If a topic involves a controversial pedagogical debate (e.g., grammar-translation method vs. communicative approach, the “should you correct every error?” question), we present multiple perspectives backed by research, rather than pushing a single doctrine.

Diversity & Inclusion

English is a global language with millions of speakers across many regions, cultures, and identities. Our editorial standards include:

  • Reflecting multiple varieties of English (American, British, Australian, Indian, etc.) where relevant — and labeling regional terms when they matter
  • Using diverse names and contexts in example sentences (not exclusively Western or anglocentric)
  • Avoiding stereotypes about learners from any country, age group, or proficiency level
  • Using gender-neutral language  in examples whenever the gender is irrelevant to the point being taught
  • Welcoming readers and contributors regardless of background, identity, or political view

Reader Feedback & Engagement

We don’t currently host comments on articles (it kept attracting spam without adding value). Instead, we welcome feedback through:

  • Email: editors@eslbuzz.com for corrections and content suggestions
  • Email: hello@eslbuzz.com for general questions and learner success stories
  • Email: partnerships@eslbuzz.com for educational partnerships and licensing
  • Newsletter  (when launched) — every email includes a one-click reply

We respond to most emails within 3 working days. During exam season (May, July, October, November), responses may be slower because half our editorial team is in classrooms.

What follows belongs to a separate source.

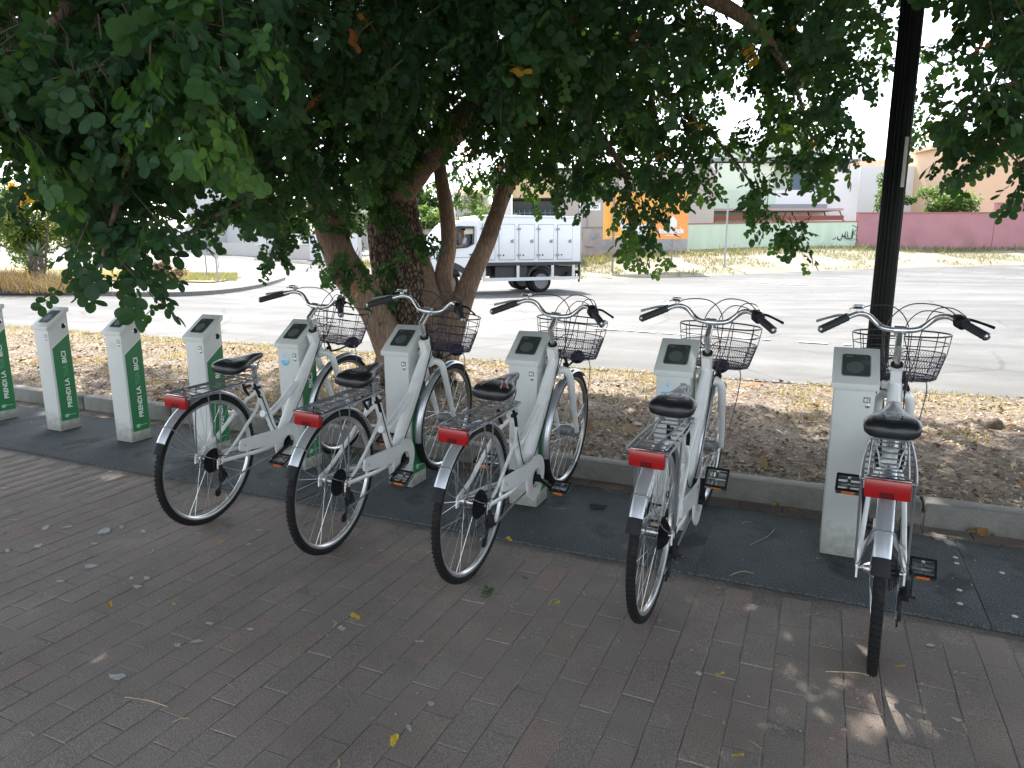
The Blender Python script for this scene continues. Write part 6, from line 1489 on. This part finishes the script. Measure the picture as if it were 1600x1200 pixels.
m_graf = mat('graffiti_black', (.03, .03, .035), .8); m_grafb = mat('graffiti_blue', (.16, .28, .36), .8)
o, org, d, n, mc = wall_seg('garden_wall', (1337, 386, 44), (1548, 389, 45), 334, 333.5, .25, m_pink, 'long pink rendered garden wall at right, lower left stretch'); mc.build('coping', mat('pink_coping', (.30, .13, .13), .9), o, smooth=False)
o, org, d, n, mc = wall_seg('garden_wall', (1549, 389, 45), (2050, 392, 46.5), 319, 317, .25, m_pink, 'taller stretch of the pink garden wall at the right edge'); mc.build('coping', MATS['pink_coping'], o, smooth=False)
o, org, d, n, mc = wall_seg('garden_wall', (1074, 391, 43), (1336, 386, 44), 351, 347, .25, m_pgreen, 'pale green garden wall with black graffiti left of the pink wall'); mc.build('coping', mat('red_coping', (.35, .12, .10), .8), o, smooth=False)
def scrib(o, org, pts_list, mt, D, w=.05, off=.02):
    mb = MB()
    for pts in pts_list:
        P = [Vector(at(a, b, D-off-.10*0))-org for a, b in pts]; mb.tube(catmull(P, 3), w, 4, flat=.4)
    g = mb.build('graffiti', mt, o, smooth=False); g['kind'] = 'stuff'
scrib(o, org, [[(1288, 355), (1294, 354), (1291, 362), (1296, 371), (1288, 372)], [(1300, 356), (1299, 372), (1305, 373), (1306, 364), (1300, 363), (1306, 357), (1300, 356)], [(1309, 357), (1308, 372), (1315, 374), (1316, 356)], [(1313, 362), (1319, 371), (1321, 356), (1321, 372), (1327, 372)], [(1324, 354), (1332, 356), (1331, 372), (1325, 371), (1324, 355)]], m_graf, 43.85, .045, .08)
scrib(o, org, [[(1331, 352), (1340, 356), (1334, 364), (1339, 368)], [(1332, 376), (1337, 373), (1341, 378), (1335, 381), (1331, 377)], [(1240, 357), (1246, 362), (1251, 356), (1258, 366)], [(1262, 358), (1266, 371), (1273, 366)], [(1150, 362), (1158, 358), (1163, 369), (1172, 360)], [(1195, 362), (1204, 366), (1212, 358)]], m_graf, 43.8, .018, .1)
o, org, d, n, mc = wall_seg('boundary_wall', (904, 404, 40.5), (1073, 395, 42.5), 357, 353, .25, m_greyc, 'grey block boundary wall with blue graffiti behind the billboard legs'); mc.build('coping', m_kerb, o, smooth=False)
scrib(o, org, [[(912, 366), (925, 362), (921, 375), (913, 384), (928, 386)], [(917, 370), (930, 372), (935, 364)], [(940, 388), (955, 378), (966, 366)], [(1042, 386), (1048, 372), (1046, 380), (1053, 384)]], m_grafb, 40.6, .05, .1)
o, org, d, n, mc = wall_seg('stone_wall', (640, 432, 36), (910, 415, 39), 361, 357, .3, mat('rough_stone_wall', (.33, .29, .25), .95, var=.35, vscale=2.5, bump=1, bscale=6, c2=(.20, .18, .16), c2scale=2), 'rough stone retaining wall behind the truck cab and tree limbs'); mc.build('coping', m_kerb, o, smooth=False)
# left side: panelled wall, gate, plinth wall and balustrade
m_pan = mat('pale_panel', (.56, .56, .56), .8, var=.06)
def far_panels():
    root = empty('panelled_wall', Vector(at(300, 393, 60)))
    org = root.location.copy()
    for k in range(9):
        x0, x1 = 262+k*7.2, 262+(k+1)*7.2-.6
        A, B = Vector(at(x0, 393, 62-.1*k)), Vector(at(x1, 393, 62-.1*k)); t = Vector(at(x0, 355, 62-.1*k)).z; mb = MB(); nn = Vector((A.x, A.y, 0)).normalized()*.15
        mb.add([A-org-Vector((0, 0, .5)), B-org-Vector((0, 0, .5)), Vector((B.x, B.y, t))-org, Vector((A.x, A.y, t))-org, A+nn-org-Vector((0, 0, .5)), B+nn-org-Vector((0, 0, .5)), Vector((B.x, B.y, t))+nn-org, Vector((A.x, A.y, t))+nn-org], [(0, 1, 2, 3), (7, 6, 5, 4), (0, 4, 5, 1), (1, 5, 6, 2), (2, 6, 7, 3), (3, 7, 4, 0)]); mb.build('panel', m_pan, root, smooth=False)
    tag(root, 'pale vertical panelled wall beside the grey gate at left', 'wall'); return root
far_panels()
def fbox(name, px0, px1, py0, py1, D, th, mt, parent=None, org=None, D1=None, front=0.0):
    """upright slab between photo columns px0..px1 and rows py0 (top)..py1 (bottom) at depth D..D1, th thick, going away"""
    D1 = D1 or D; A, B = Vector(at(px0, py1, D-front)), Vector(at(px1, py1, D1-front)); t = Vector(at((px0+px1)/2, py0, (D+D1)/2-front)).z; bt = (A.z+B.z)/2
    d = Vector((B.x-A.x, B.y-A.y, 0)); ln = d.length; d.normalize(); nn = Vector((-d.y, d.x, 0)); nn = nn if nn.dot(A) > 0 else -nn
    o0 = org if org is not None else Vector((A.x, A.y, bt))
    c = [A, B, B+nn*th, A+nn*th]; mb = MB(); mb.add([Vector((p.x, p.y, bt))-o0 for p in c]+[Vector((p.x, p.y, t))-o0 for p in c], [(0, 1, 2, 3), (4, 5, 6, 7), (0, 4, 5, 1), (1, 5, 6, 2), (2, 6, 7, 3), (3, 7, 4, 0)])
    return mb.build(name, mt, parent, smooth=False, loc=None if parent else o0)
o = fbox('gate', 320, 329, 357, 392, 61, .08, mat('gate_grey', (.22, .23, .25), .6)); tag(o, 'narrow grey pedestrian gate between the pale wall panels', 'gate')
gr = o; fbox('canopy', 315, 331, 349.5, 352.5, 60.5, 1.2, mat('terracotta', (.42, .16, .09), .85), gr, o.location.copy())
o = fbox('plinth_wall', 331, 440, 379, 402, 57, .25, mat('buff_wall', (.46, .43, .40), .9, var=.1), D1=50.5); tag(o, 'low buff plinth wall left of the pale pole', 'wall')
rootb = empty('balustrade', Vector(at(430, 380, 51))); org = rootb.location.copy()
for k in range(13):
    x = 402+k*6.2; D_ = 52-.2*k
    mb = MB(); c = Vector(at(x, 374, D_))-org; r_ = 5.2/FPX*D_/2
    for (cx_, cz_) in ((0, 0),): mb.tube([(c+Vector((r_*1.05*math.cos(a), 0, r_*1.25*math.sin(a)))) for a in [2*PI*j/10 for j in range(10)]], .04, 4, closed=True)
    mb.build('lattice_block', m_pan, rootb, smooth=False)
fbox('top_rail', 399, 482, 365.5, 367.5, 52, .2, m_pan, rootb, org, D1=49.5); fbox('bottom_rail', 399, 482, 381, 383, 52, .2, m_pan, rootb, org, D1=49.5)
tag(rootb, 'white openwork balustrade of round blocks on the low left wall', 'balustrade')
o = fbox('plinth_wall', 441, 484, 383.5, 411, 50, .3, MATS['buff_wall'], D1=49); tag(o, 'buff corner wall right of the pale pole, under the balustrade end', 'wall')
o = fbox('plinth_wall', 485, 560, 366, 414, 48.5, .3, m_pan, D1=44); tag(o, 'pale wall behind the leaning left tree limb', 'wall')

m_cream = mat('cream_render', (.62, .44, .29), .9, var=.04, vscale=.4); m_roof = mat('roof_tile', (.42, .20, .13), .9, var=.2, vscale=3); m_shut = mat('blue_grey_shutter', (.15, .21, .26), .6)
m_beige = mat('beige_render', (.38, .34, .31), .9, var=.08, vscale=.5); m_fasc = mat('fascia_grey', (.25, .24, .25), .8); m_glassd = mat('dark_window', (.04, .05, .06), .15); m_wht = mat('white_render', (.66, .66, .64), .85, var=.04)
def tiled_roof(name, px0, px1, py_top, py_bot, D, depth, parent, org, rows=16):
    """sloped roof whose tile courses run up the slope as half-round ridges"""
    A, B = Vector(at(px0, py_bot, D)), Vector(at(px1, py_bot, D)); d = (B-A); d.z = 0; ln = d.length; d.normalize(); nn = Vector((-d.y, d.x, 0)); nn = nn if nn.dot(A) > 0 else -nn
    zt = Vector(at((px0+px1)/2, py_top, D+depth)).z; bt = (A.z+B.z)/2
    cnt = max(4, int(ln/.28)); base = MB(); base.add([Vector((A.x, A.y, bt))-org, Vector((B.x, B.y, bt))-org, Vector((B.x, B.y, zt))+nn*depth-org, Vector((A.x, A.y, zt))+nn*depth-org]+[Vector((A.x, A.y, bt-.12))-org, Vector((B.x, B.y, bt-.12))-org, Vector((B.x, B.y, zt-.12))+nn*depth-org, Vector((A.x, A.y, zt-.12))+nn*depth-org], [(0, 1, 2, 3), (7, 6, 5, 4), (0, 4, 5, 1), (1, 5, 6, 2), (2, 6, 7, 3), (3, 7, 4, 0)])
    ro = base.build(name, m_roof, parent, smooth=False)
    for k in range(cnt):
        s = (k+.5)*ln/cnt; mb = MB(); p0 = Vector((A.x, A.y, bt))+d*s-org; p1 = Vector((A.x, A.y, zt))+d*s+nn*depth-org; mb.tube([p0, p1], .085, 6); mb.build('roof_tile', m_roof, ro, smooth=False)
    return ro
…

Frequently Asked Questions

How do I know an article is current and not outdated?

Each article displays a “last updated” date at the top. Test-prep articles are reviewed annually (January) and updated whenever the official exam provider announces changes. If you read an article and the information seems out of sync with what you’ve heard elsewhere, please email editors@eslbuzz.com — we’ll verify and update if needed.

Are your contributors named on articles?

Bylines appear on major pillar guides and exam-prep articles whenever the contributor consents. For shorter articles, work is published under “ESLBuzz Editorial Team,” and the editorial team takes collective responsibility. Some contributors prefer to remain anonymous (e.g., teachers in countries where their employer restricts external publishing).

Can I cite ESLBuzz in academic work?

Yes. ESLBuzz is a published web resource. Use the article title, our site name (ESLBuzz), the URL, and the publication or last-updated date shown at the top of each guide. For research papers, we recommend pairing our content with primary sources (peer-reviewed linguistics journals, official exam providers).

Do you accept guest contributions?

Yes, from qualified ESL teachers with at least three years of classroom experience and a recognized credential (CELTA, DELTA, MA TESOL, etc.). Email editors@eslbuzz.com with a short bio, your teaching credentials, and 2-3 sample articles or lesson plans. We typically review submissions within two weeks.

How can I report a factual error?

Email editors@eslbuzz.com with the article URL, the specific error, and (if possible) the correct version with a source. We acknowledge receipt within 5 working days and update verified errors within 10 working days (or 48 hours for urgent test-prep corrections).

Do you use AI to write articles?

No. ESLBuzz articles are written by human ESL teachers. AI tools may be used as research aids (like a search engine), but every published article is drafted, structured, and finalized by a qualified human contributor. We do not publish unedited AI output.